Directions:
Reproduce all of the records exactly.

(Extracted data entries)

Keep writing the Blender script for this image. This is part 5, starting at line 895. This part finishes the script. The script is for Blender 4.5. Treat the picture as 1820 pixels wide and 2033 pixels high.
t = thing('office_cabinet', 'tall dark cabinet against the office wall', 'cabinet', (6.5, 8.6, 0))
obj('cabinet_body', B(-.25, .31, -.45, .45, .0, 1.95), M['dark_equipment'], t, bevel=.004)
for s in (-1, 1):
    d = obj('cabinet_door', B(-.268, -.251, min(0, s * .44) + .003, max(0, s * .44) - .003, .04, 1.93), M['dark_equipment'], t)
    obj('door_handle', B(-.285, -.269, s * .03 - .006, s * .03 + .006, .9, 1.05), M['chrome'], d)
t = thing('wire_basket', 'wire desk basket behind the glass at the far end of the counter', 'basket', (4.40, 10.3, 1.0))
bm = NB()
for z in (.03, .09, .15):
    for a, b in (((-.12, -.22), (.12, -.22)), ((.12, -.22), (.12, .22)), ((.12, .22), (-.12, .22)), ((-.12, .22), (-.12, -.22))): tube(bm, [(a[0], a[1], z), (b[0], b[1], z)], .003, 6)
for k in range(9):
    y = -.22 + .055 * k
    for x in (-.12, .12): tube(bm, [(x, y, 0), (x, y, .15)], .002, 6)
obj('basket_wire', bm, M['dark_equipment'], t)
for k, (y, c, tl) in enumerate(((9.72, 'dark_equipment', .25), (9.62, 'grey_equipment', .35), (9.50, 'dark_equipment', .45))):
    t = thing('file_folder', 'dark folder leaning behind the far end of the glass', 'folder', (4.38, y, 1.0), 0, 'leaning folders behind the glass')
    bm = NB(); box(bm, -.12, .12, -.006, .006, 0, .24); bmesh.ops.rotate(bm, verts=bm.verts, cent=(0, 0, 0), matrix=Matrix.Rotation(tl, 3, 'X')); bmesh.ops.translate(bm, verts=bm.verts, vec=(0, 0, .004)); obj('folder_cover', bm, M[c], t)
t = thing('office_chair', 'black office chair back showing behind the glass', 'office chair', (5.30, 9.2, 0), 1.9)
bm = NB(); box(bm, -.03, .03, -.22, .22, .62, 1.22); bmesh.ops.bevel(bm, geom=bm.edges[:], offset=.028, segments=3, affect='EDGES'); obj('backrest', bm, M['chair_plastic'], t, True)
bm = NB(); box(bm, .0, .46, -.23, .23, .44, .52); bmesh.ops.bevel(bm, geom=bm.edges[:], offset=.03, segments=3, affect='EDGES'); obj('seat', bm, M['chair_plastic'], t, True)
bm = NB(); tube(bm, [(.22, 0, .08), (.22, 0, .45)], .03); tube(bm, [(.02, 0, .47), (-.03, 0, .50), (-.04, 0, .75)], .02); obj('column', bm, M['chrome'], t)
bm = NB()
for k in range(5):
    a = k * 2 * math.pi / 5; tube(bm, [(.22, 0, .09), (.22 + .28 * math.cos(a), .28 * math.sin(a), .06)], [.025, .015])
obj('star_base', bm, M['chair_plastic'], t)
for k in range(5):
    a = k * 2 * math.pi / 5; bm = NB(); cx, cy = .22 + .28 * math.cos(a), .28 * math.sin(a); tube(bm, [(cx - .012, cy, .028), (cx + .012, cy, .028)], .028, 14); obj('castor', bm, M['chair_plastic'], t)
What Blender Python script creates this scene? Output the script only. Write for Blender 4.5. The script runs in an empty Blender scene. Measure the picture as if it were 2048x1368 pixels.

Output below:
Keep writing the Blender script for this image. This is part 5, starting at line 895. This part finishes the script. The script is for Blender 4.5. Treat the picture as 1820 pixels wide and 2033 pixels high.
t = thing('office_cabinet', 'tall dark cabinet against the office wall', 'cabinet', (6.5, 8.6, 0))
obj('cabinet_body', B(-.25, .31, -.45, .45, .0, 1.95), M['dark_equipment'], t, bevel=.004)
for s in (-1, 1):
    d = obj('cabinet_door', B(-.268, -.251, min(0, s * .44) + .003, max(0, s * .44) - .003, .04, 1.93), M['dark_equipment'], t)
    obj('door_handle', B(-.285, -.269, s * .03 - .006, s * .03 + .006, .9, 1.05), M['chrome'], d)
t = thing('wire_basket', 'wire desk basket behind the glass at the far end of the counter', 'basket', (4.40, 10.3, 1.0))
bm = NB()
for z in (.03, .09, .15):
    for a, b in (((-.12, -.22), (.12, -.22)), ((.12, -.22), (.12, .22)), ((.12, .22), (-.12, .22)), ((-.12, .22), (-.12, -.22))): tube(bm, [(a[0], a[1], z), (b[0], b[1], z)], .003, 6)
for k in range(9):
    y = -.22 + .055 * k
    for x in (-.12, .12): tube(bm, [(x, y, 0), (x, y, .15)], .002, 6)
obj('basket_wire', bm, M['dark_equipment'], t)
for k, (y, c, tl) in enumerate(((9.72, 'dark_equipment', .25), (9.62, 'grey_equipment', .35), (9.50, 'dark_equipment', .45))):
    t = thing('file_folder', 'dark folder leaning behind the far end of the glass', 'folder', (4.38, y, 1.0), 0, 'leaning folders behind the glass')
    bm = NB(); box(bm, -.12, .12, -.006, .006, 0, .24); bmesh.ops.rotate(bm, verts=bm.verts, cent=(0, 0, 0), matrix=Matrix.Rotation(tl, 3, 'X')); bmesh.ops.translate(bm, verts=bm.verts, vec=(0, 0, .004)); obj('folder_cover', bm, M[c], t)
t = thing('office_chair', 'black office chair back showing behind the glass', 'office chair', (5.30, 9.2, 0), 1.9)
bm = NB(); box(bm, -.03, .03, -.22, .22, .62, 1.22); bmesh.ops.bevel(bm, geom=bm.edges[:], offset=.028, segments=3, affect='EDGES'); obj('backrest', bm, M['chair_plastic'], t, True)
bm = NB(); box(bm, .0, .46, -.23, .23, .44, .52); bmesh.ops.bevel(bm, geom=bm.edges[:], offset=.03, segments=3, affect='EDGES'); obj('seat', bm, M['chair_plastic'], t, True)
bm = NB(); tube(bm, [(.22, 0, .08), (.22, 0, .45)], .03); tube(bm, [(.02, 0, .47), (-.03, 0, .50), (-.04, 0, .75)], .02); obj('column', bm, M['chrome'], t)
bm = NB()
for k in range(5):
    a = k * 2 * math.pi / 5; tube(bm, [(.22, 0, .09), (.22 + .28 * math.cos(a), .28 * math.sin(a), .06)], [.025, .015])
obj('star_base', bm, M['chair_plastic'], t)
for k in range(5):
    a = k * 2 * math.pi / 5; bm = NB(); cx, cy = .22 + .28 * math.cos(a), .28 * math.sin(a); tube(bm, [(cx - .012, cy, .028), (cx + .012, cy, .028)], .028, 14); obj('castor', bm, M['chair_plastic'], t)
What Blender Python script creates this scene? Output the script only. Write for Blender 4.5. The script runs in an empty Blender scene. Measure the picture as if it were 2048x1368 pixels.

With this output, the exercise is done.